GIVEN REQUEST:
Output the first line of the listing and each line after it, up to and including the line that contains "t, 'bronze', d_, True)", exactly as written, minus the pictures.

DATA LINES:
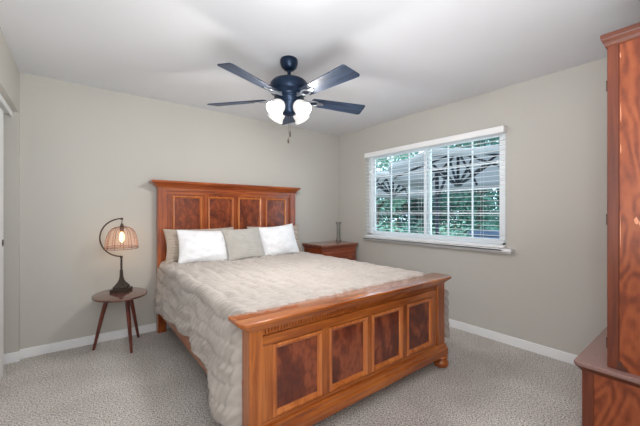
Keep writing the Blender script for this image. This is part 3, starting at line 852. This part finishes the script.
for z0, z1 in ((.13, .28), (.295, .445)):
    t = BM(); box(t, ax0 + .03, ax1 - .02, -3.233, -3.217, z0, z1, .004); d_ = obj('drawer', t, 'armz', lw)
    for x in (2.66, 3.32):
        t = BM(); lathe(t, [(.006, 0), (.006, .012), (.016, .018), (.014, .028), (0, .03)], (x, -3.217, (z0 + z1) / 2), 16, Matrix.Rotation(-pi / 2, 4, 'X')); obj('knob', t, 'bronze', d_, True)

# ================================================================= GARDEN OUTSIDE THE WINDOW
GZ = -.35
t = BM(); box(t, XR + .14, 40, -24, 36, GZ - .1, GZ); lw_ = obj('lawn', t, 'lawn'); lw_['kind'] = 'structure'; lw_['label'] = 'green lawn seen beyond the window'; lw_['category'] = 'lawn'
t = BM(); box(t, XR + .14, 9.5, -4.5, 4.5, GZ, GZ + .03); pt = obj('patio', t, 'patio'); pt['kind'] = 'structure'; pt['label'] = 'pale concrete patio outside the window'; pt['category'] = 'patio'

def parasol(label, cx, cy, zhub, rad, tilt_dir, tilt, pole, rot=0):
    root = thing('patio_umbrella', label, 'umbrella', (cx, cy, GZ + .03), 'patio umbrellas outside the window')
    mt_ = Matrix.Translation((cx, cy, zhub)) @ Matrix.Rotation(tilt, 4, Vector((-sin(tilt_dir), cos(tilt_dir), 0))) @ Matrix.Rotation(rot, 4, 'Z')
    n = 8; apex = .40; edge = .02
    t = BM(); s = bmesh.new(); rings = []
    for f in (0.03, .25, .5, .75, 1.0):
        ring = []
        for k in range(n * 6):
            a = 2 * pi * k / (n * 6); q = (k % 6) / 6
            poly = cos(pi / n) / cos((q - .5) * 2 * pi / n)
            sag = -.05 * f * sin(pi * q)
            ring.append(s.verts.new((rad * f * poly * cos(a), rad * f * poly * sin(a), edge + (apex - edge) * (1 - f) ** .9 + sag * f)))
        rings.append(ring)
    low = [s.verts.new((v.co.x * 1.005, v.co.y * 1.005, v.co.z - .13)) for v in rings[-1]]; rings.append(low)
    for a, c in zip(rings, rings[1:]):
        for k in range(n * 6): s.faces.new((a[k], a[(k + 1) % (n * 6)], c[(k + 1) % (n * 6)], c[k]))
    s.faces.new(rings[0]); bmesh.ops.recalc_face_normals(s, faces=s.faces); merge(t, s, mt_)
    co = obj('canopy', t, 'canopy', root, True); sl = co.modifiers.new('thickness', 'SOLIDIFY'); sl.thickness = .004
    t = BM(); lathe(t, [(0, -.34), (.07, -.34), (.09, -.30), (.07, -.26), (.03, -.22), (.03, .36), (.0, .36)], (0, 0, 0), 16); t.transform(mt_); obj('hub', t, 'rib', root, True)
    for k in range(n):
        a = 2 * pi * k / n
        def pr(f, dz=-.02): return (rad * f * cos(a), rad * f * sin(a), edge + (apex - edge) * (1 - f) ** .9 + dz)
        t = BM(); tube(t, [pr(.03), pr(.25), pr(.5), pr(.75), pr(.99)], .026, 6); t.transform(mt_); rb = obj('rib', t, 'rib', root)
        t = BM(); tube(t, [(.06 * cos(a), .06 * sin(a), -.30), pr(.50)], .024, 6); t.transform(mt_); obj('strut', t, 'rib', rb)
    px, py = pole
    top = mt_ @ Vector((0, 0, apex + .02))
    t = BM(); tube(t, [(px, py, GZ + .03), (px, py, 1.75), (px + .02, py + .02, 2.25)], .045, 12); obj('pole', t, 'rib', root, True)
    t = BM(); hub_lo = mt_ @ Vector((0, 0, -.28))
    tube(t, [(px, py, 1.55), (px + (hub_lo.x - px) * .35, py + (hub_lo.y - py) * .35, 1.9), (px + (top.x - px) * .7, py + (top.y - py) * .7, top.z - .1), tuple(top)], .03, 10)
    obj('arm', t, 'rib', root, True)
    t = BM(); lathe(t, [(.0, 0), (.35, 0), (.35, .06), (.08, .08), (.05, .25), (0, .25)], (px, py, GZ + .03), 24); obj('base', t, 'rib', root, True)
    return root
def ray(u, t_):
    a = (u - 320) / 310.53; s_, c_ = sin(.65995), cos(.65995)
    return .3993 + (s_ + a * c_) * t_, -3.6534 + (c_ - a * s_) * t_
x, y = ray(458, 6.4); px, py = ray(437, 7.2)
parasol('grey patio umbrella whose whole dark hub shows through the right pane', x, y, 2.12, 1.45, R(28), R(9), (px, py), .2)
x, y = ray(393, 8.9); px, py = ray(356, 9.6)
parasol('grey patio umbrella partly seen through the left pane', x, y, 2.02, 1.45, R(20), R(8), (px, py), .35)

def tree(label, x, y, h, r, mat, nleaf, seed, trunk=.12, base=.35, size=.13):
    rnd = random.Random(seed)
    root = thing('garden_tree', label, 'tree', (x, y, GZ), 'trees beyond the window')
    t = BM(); tube(t, [(x, y, GZ), (x + .1, y + .05, GZ + h * .3), (x - .05, y + .1, GZ + h * .6), (x, y, GZ + h * .85)], [trunk, trunk * .8, trunk * .55, trunk * .2], 10)
    for k in range(6):
        a = rnd.uniform(0, 2 * pi); z0 = GZ + h * rnd.uniform(.3, .6)
        tube(t, [(x, y, z0), (x + r * .4 * cos(a), y + r * .4 * sin(a), z0 + h * .13), (x + r * .75 * cos(a), y + r * .75 * sin(a), z0 + h * .2)], [trunk * .45, trunk * .3, trunk * .1], 7)
    obj('trunk', t, 'bark', root, True)
    vs, fs = [], []
    blobs = [(Vector((x + rnd.gauss(0, r * .45), y + rnd.gauss(0, r * .45), GZ + h * (base + (1 - base) * rnd.random() ** .8))), r * rnd.uniform(.22, .42)) for _ in range(26)]
    for k in range(nleaf):
        c, br = rnd.choice(blobs)
        d = Vector((rnd.gauss(0, 1), rnd.gauss(0, 1), rnd.gauss(0, 1))).normalized() * br * rnd.random() ** .33
        p = c + d
        a = Vector((rnd.gauss(0, 1), rnd.gauss(0, 1), rnd.gauss(0, .6))).normalized(); b_ = a.orthogonal().normalized()
        b_ = (Matrix.Rotation(rnd.uniform(0, 6.28), 3, a) @ b_); s = size * rnd.uniform(.6, 1.3)
        i = len(vs)
        vs += [p - a * s, p - b_ * s * .45, p + a * s, p + b_ * s * .45]; fs.append((i, i + 1, i + 2, i + 3))
    me = bpy.data.meshes.new('foliage'); me.from_pydata([tuple(v - Vector((x, y, GZ))) for v in vs], [], fs); me.materials.append(M[mat])
    o = bpy.data.objects.new('foliage', me); C.objects.link(o); o.parent = root
for (u, d, h, r, mat, nl, lab, base) in (
        (377, 15.0, 5.2, 1.9, 'leafC', 2600, 'pale leafy tree at the left end of the window view', .15),
        (398, 18.5, 3.6, 1.9, 'leafA', 2600, 'mid green tree low behind the left umbrella', .06),
        (417, 15.5, 3.0, 1.6, 'leafB', 2600, 'dark green tree seen just left of the window mullion', .04),
        (440, 17.5, 5.8, 2.0, 'leafA', 3200, 'mid green tree seen just right of the window mullion', .12),
        (461, 20.0, 4.0, 1.9, 'leafB', 2600, 'dark green tree behind the hub of the right umbrella', .05),
        (480, 14.0, 6.4, 1.8, 'leafA', 3400, 'tall green tree rising above the right umbrella', .10),
        (500, 16.5, 5.8, 2.0, 'leafB', 3200, 'dark green tree at the right end of the window view', .05),
        (388, 23.0, 3.0, 2.2, 'leafB', 2600, 'distant dark bush low under the left umbrella', .02),
        (446, 24.0, 3.2, 2.4, 'leafC', 2600, 'distant pale bush low behind the umbrella pole', .02),
        (478, 23.0, 3.2, 2.3, 'leafB', 2600, 'distant dark bush low between the right window grids', .02),
        (522, 14.5, 5.2, 2.0, 'leafA', 2200, 'green tree past the right end of the window', .10)):
    x, y = ray(u, d); tree(lab, x, y, h, r, mat, nl, int(u), base=base)
for (u, d, lab) in ((384, 12.0, 'low pale shrub under the left umbrella'), (410, 12.6, 'low shrub beside the mullion under the left umbrella'), (452, 12.4, 'low shrub behind the umbrella pole'), (490, 11.6, 'low shrub behind the blue-grey box')):
    x, y = ray(u, d); rnd = random.Random(u)
    root = thing('garden_shrub', lab, 'shrub', (x, y, GZ), 'low shrubs in the garden')
    t = BM()
    for k in range(7):
        a = rnd.uniform(0, 6.28); tube(t, [(x, y, GZ), (x + .3 * cos(a), y + .3 * sin(a), GZ + .5), (x + .6 * cos(a), y + .6 * sin(a), GZ + .9)], [.03, .02, .01], 6)
    obj('stems', t, 'bark', root)
    vs, fs = [], []
    for k in range(1100):
        dd = Vector((max(-.8, min(.8, rnd.gauss(0, .45))), max(-.8, min(.8, rnd.gauss(0, .45))), abs(rnd.gauss(0, .45)) + .1)); a = Vector((rnd.gauss(0, 1), rnd.gauss(0, 1), rnd.gauss(0, .6))).normalized(); b_ = a.orthogonal().normalized(); s = rnd.uniform(.05, .11)
        i = len(vs); vs += [dd - a * s, dd - b_ * s * .45, dd + a * s, dd + b_ * s * .45]; fs.append((i, i + 1, i + 2, i + 3))
    me = bpy.data.meshes.new('foliage'); me.from_pydata([tuple(v) for v in vs], [], fs); me.materials.append(M['leafC' if u in (384, 452) else 'leafA'])
    o = bpy.data.objects.new('foliage', me); C.objects.link(o); o.parent = root
x, y = ray(494, 6.4)
bx = thing('storage_box', 'blue-grey garden storage box low behind the right pane', 'storage box', (x, y, GZ + .03))
t = BM(); box(t, x - .35, x + .35, y - .32, y + .32, GZ + .03, .78, .02); obj('box_body', t, 'bluebox', bx)
t = BM(); box(t, x - .38, x + .38, y - .35, y + .35, .78, .86, .02); obj('lid', t, 'bluebox', bx)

EXERCISE OUTPUT:
Keep writing the Blender script for this image. This is part 3, starting at line 852. This part finishes the script.
for z0, z1 in ((.13, .28), (.295, .445)):
    t = BM(); box(t, ax0 + .03, ax1 - .02, -3.233, -3.217, z0, z1, .004); d_ = obj('drawer', t, 'armz', lw)
    for x in (2.66, 3.32):
        t = BM(); lathe(t, [(.006, 0), (.006, .012), (.016, .018), (.014, .028), (0, .03)], (x, -3.217, (z0 + z1) / 2), 16, Matrix.Rotation(-pi / 2, 4, 'X')); obj('knob', t, 'bronze', d_, True)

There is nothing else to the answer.